Nabi Muhammad ﷺ sudah mengingatkan, “Jika kemaksiatan tampak terang-terangan di suatu kaum, maka akan tersebarlah wabah dan azab yang tidak pernah muncul pada generasi sebelumnya.”

Peringatan itu terasa sangat relevan di zaman sekarang. Maksiat sosial semacam pembohongan publik, eksploitasi alam habis-habisan, keserakahan ekonomi, dan merosotnya integritas birokrasi semua itu adalah bentuk maksiat kolektif. Dampaknya jauh lebih luas dan merusak ketimbang kesalahan perorangan.

Ulama kontemporer Syekh Yusuf al-Qaradhawi pernah menegaskan, maksiat sosial punya efek berantai yang mengerikan: merusak keadilan, meruntuhkan kepercayaan publik, sampai merampas hak-hak rakyat kecil. Kalau sistemnya sudah rusak, bencana moral pasti tak terhindarkan.

Dalam Al-Qur’an, azab itu bukan sekadar hukuman. Ia bagian dari sunnatullah, hukum sebab-akibat yang berlaku. Ketika manusia melampaui batas, kerusakan pun terjadi dan akhirnya menghantam mereka sendiri.

Allah berfirman, “Telah tampak kerusakan di darat dan laut akibat ulah tangan manusia, agar Allah merasakan kepada mereka sebagian dari akibat perbuatan mereka, supaya mereka kembali.”

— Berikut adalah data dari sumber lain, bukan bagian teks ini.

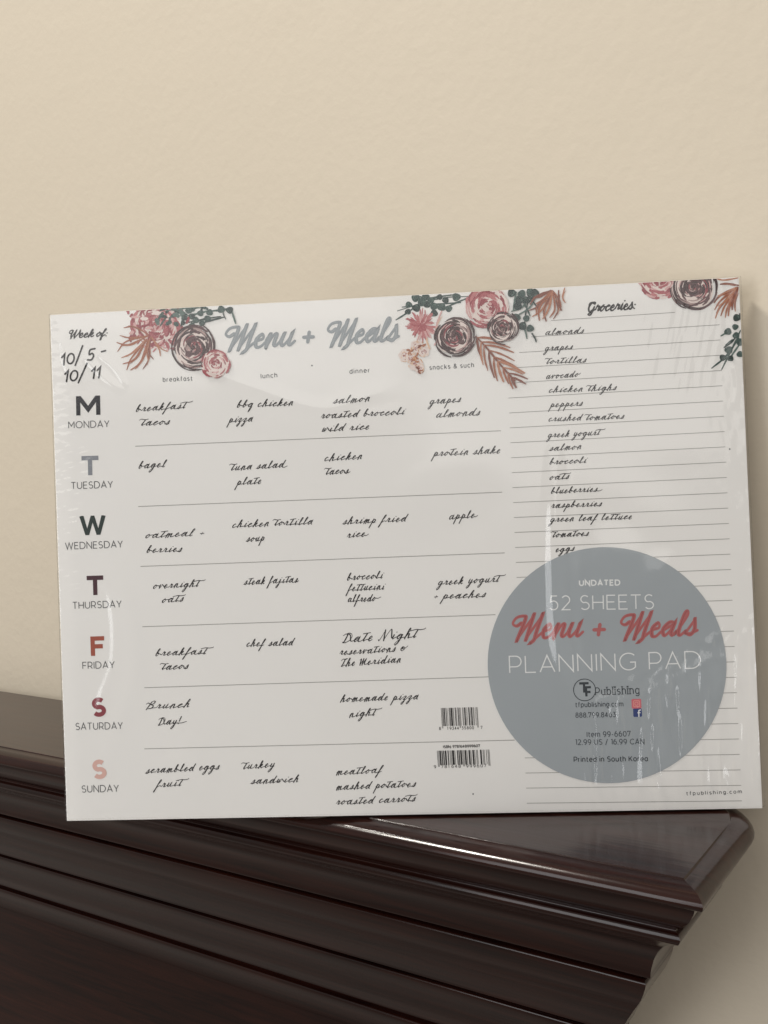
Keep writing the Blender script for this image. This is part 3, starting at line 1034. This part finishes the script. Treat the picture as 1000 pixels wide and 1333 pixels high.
def frond(pr, base, tips, w0, cols, seed, bend=0.14):
    """separate brush-dab leaflets from a common base"""
    rd = random.Random(seed)
    for tip in tips:
        if len(tip) == 4:
            a, b = P(tip[0], tip[1]), P(tip[2], tip[3])
        else:
            b = P(*tip)
            a = P(*base) + (b - P(*base)) * rd.uniform(0.02, 0.16)
        d = b - a
        nn = np.array([-d[1], d[0]])
        s = rd.choice([-1, 1]) * bend * rd.uniform(.4, 1.2)
        pts = [a, a + d * .35 + nn * s * .7, a + d * .7 + nn * s, b]
        brush(pr, pts, w0 * rd.uniform(.75, 1.25), rd.choice(cols), taper=.3)
        if rd.random() < .6:
            pts = [a + d * .2 + nn * .04, a + d * .5 + nn * (s + .03), a + d * .85 + nn * s]
            brush(pr, pts, w0 * .4, rd.choice(cols), taper=.3)


def berries(pr, pts, r, seed, stems=()):
    rd = random.Random(seed)
    for s in stems:
        q = [P(*k) for k in s]
        if len(q) == 2:
            q = [q[0], (q[0] + q[1]) / 2 + np.array([rd.uniform(-.4, .4), rd.uniform(-.4, .4)]), q[1]]
        brush(pr, q, rd.uniform(.5, .9), rd.choice(['green', 'green_dark', 'green_mid']), taper=.5)
    for x, y in pts:
        c = P(x, y)
        R = r * 0.333 * rd.uniform(.85, 1.2)
        ph = rd.uniform(0, 6)
        pr.poly([c + np.array([math.cos(a) * 1.06, math.sin(a)]) * R * (1 + .08 * math.sin(3 * a + ph)) for a in np.linspace(0, 2 * math.pi, 18)[:-1]], rd.choice(['green', 'green_dark', 'green']))
        for k in range(2):
            a0 = rd.uniform(0, 6)
            brush(pr, [c + np.array([math.cos(a0 + t), math.sin(a0 + t)]) * R * .55 for t in (0, .6, 1.2)], R * .35, rd.choice(['green_mid', 'green_dark']))


INKS['paper_blush'] = mat('blush_wash_ink', srgb(226, 212, 206), 0.6, 0.2)
RUST = ['rust', 'rust', 'rust_mid', 'rust_dark']



def spine_frond(pr, spine, left, right, w0, cols, seed, n=9):
    """fern-like spray: leaflets leave a curved spine on both sides"""
    rd = random.Random(seed)
    sp = np.array(spline2([P(*q) for q in spine], 8))
    m = len(sp)
    brush(pr, [tuple(q) for q in sp[::4]] + [tuple(sp[-1])], w0 * .9, cols[-1], taper=.4)
    for i in range(n):
        t = (i + .5) / n
        j = min(int(t * (m - 1)), m - 2)
        b = sp[j]
        d = sp[min(j + 3, m - 1)] - sp[max(j - 3, 0)]
        d = d / np.hypot(*d)
        nn = np.array([-d[1], d[0]])
        for sg, lmm in ((1, left), (-1, right)):
            l = lmm * (0.75 + .5 * math.sin(math.pi * (0.15 + .8 * t))) * rd.uniform(.8, 1.1) * (1 - .35 * t)
            an = math.radians(rd.uniform(30, 46) - 14 * t)
            e = d * math.cos(an) + nn * sg * math.sin(an)
            cv = d * l * .10
            brush(pr, [b, b + e * l * .35 - cv * .5, b + e * l * .7 - cv * .2, b + e * l + cv], w0 * rd.uniform(.75, 1.3), rd.choice(cols), taper=.3)
    return


# left bouquet
pr = Print(2)
rd = random.Random(5)
pink_rose(pr, 203, 424, 34, seed=3, dens=130, ry=.95)
for i in range(70):
    c = P(rd.uniform(166, 246), rd.uniform(402, 460))
    a0 = rd.uniform(0, 6.3)
    ln = rd.uniform(1.2, 4)
    brush(pr, [c, c + np.array([math.cos(a0), math.sin(a0)]) * ln * .5 + rd.uniform(-.4, .4), c + np.array([math.cos(a0), math.sin(a0)]) * ln], rd.uniform(.6, 1.7), rd.choice(['rose', 'rose_mid', 'rose_deep', 'rose_light', 'paper_blush']))
frond(pr, (196, 437), [(161, 427), (152, 446), (153, 458), (158, 466), (165, 482), (176, 481), (186, 481), (193, 470), (200, 468), (209, 464), (156, 437), (218, 458), (170, 482), (160, 474), (181, 474)], .78, RUST, 4)
for i in range(30):
    c = P(rd.uniform(204, 262), rd.uniform(400, 428))
    a0 = rd.uniform(-.5, 2.4)
    ln = rd.uniform(1.5, 4.5)
    e = np.array([math.cos(a0), math.sin(a0)]) * ln
    brush(pr, [c, c + e * .5 + np.array([.2, .3]), c + e], rd.uniform(.8, 2.2), rd.choice(['green', 'green_dark', 'green_mid']))
berries(pr, [(261, 408), (273, 407), (270, 415), (288, 403), (299, 404), (255, 417), (263, 421), (246, 405), (250, 412), (240, 414)], 4.2, 8,
        [((215, 405), (262, 401)), ((240, 412), (274, 404)), ((245, 420), (288, 412)), ((262, 421), (292, 413)), ((290, 402), (294, 416)), ((302, 406), (307, 422)), ((276, 405), (299, 402))])
dark_rose(pr, 252, 452, 30, seed=21)
pink_rose(pr, 281, 474, 20, seed=9, dens=80)
pr.build('floral_print', clip=PAGE)

# middle bouquet
pr = Print(2)
berries(pr, [(541, 388), (532, 397), (542, 401), (531, 406), (554, 387), (556, 397), (565, 399), (572, 387), (575, 400), (584, 402), (594, 387), (565, 408), (549, 393), (580, 391), (561, 391)],
        4.4, 31, [((612, 386), (570, 389), (517, 405)), ((600, 394), (560, 397), (523, 400)), ((612, 387), (590, 396), (575, 404)), ((540, 400), (515, 417)), ((590, 384), (548, 391)), ((570, 390), (540, 386))])
spiky(pr, 549, 424, 21, 12, ['rose_light', 'rose_mid', 'rose_mid', 'rose'])
for c_, r_ in (((527, 463), 9), ((543, 452), 10), ((552, 458), 8), ((541, 474), 10), ((546, 480), 7), ((535, 466), 8)):
    pink_rose(pr, c_[0], c_[1], r_, seed=int(c_[0]), dens=16, cols=('peach', 'peach_light', 'peach_light', 'rust_mid'))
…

Kerusakan alam yang kita saksikan hutan gundul, sungai tercemar, kota penuh beton itu contoh nyata "maksiat ekologis". Hasilnya? Banjir, longsor, iklim ekstrem. Para ahli lingkungan menyebutnya ecological backlash, sebuah istilah yang sejalan banget dengan konsep Al-Qur’an tentang akibat kezaliman manusia terhadap bumi.

Prof. Quraish Shihab pernah menjelaskan, ayat tadi tidak selalu bicara soal azab dalam wujud kilat atau gempa. Bisa saja azab itu berupa kerusakan sistem, krisis akhlak, atau kekacauan sosial.

“Azab bukan hanya soal apa yang menyakitkan jasmani,” katanya, “tetapi juga apa yang merusak tatanan kehidupan.”

Para ulama sering menegaskan, azab seringkali bertujuan mengingatkan, bukan cuma menghukum. Imam Al-Ghazali menyebutnya rahmat yang tersembunyi: Allah mengembalikan manusia ke jalan-Nya dengan cara yang bisa mereka rasakan langsung.

Kalau peringatan halus lewat nasihat atau ajakan sudah tidak mempan, maka Allah biasanya menurunkan peringatan yang lebih tegas berupa musibah. Bukan karena Allah kejam, tapi karena manusia sendiri yang keras kepala.

Sejarah mencatat, kaum Nabi Nuh, ‘Ad, Tsamud, dan Saba’ menerima azab setelah maksiat mereka berubah jadi budaya dan perlawanan terhadap kebenaran. Peringatan demi peringatan diabaikan, hingga akhirnya azab turun sebagai bentuk penyucian bumi.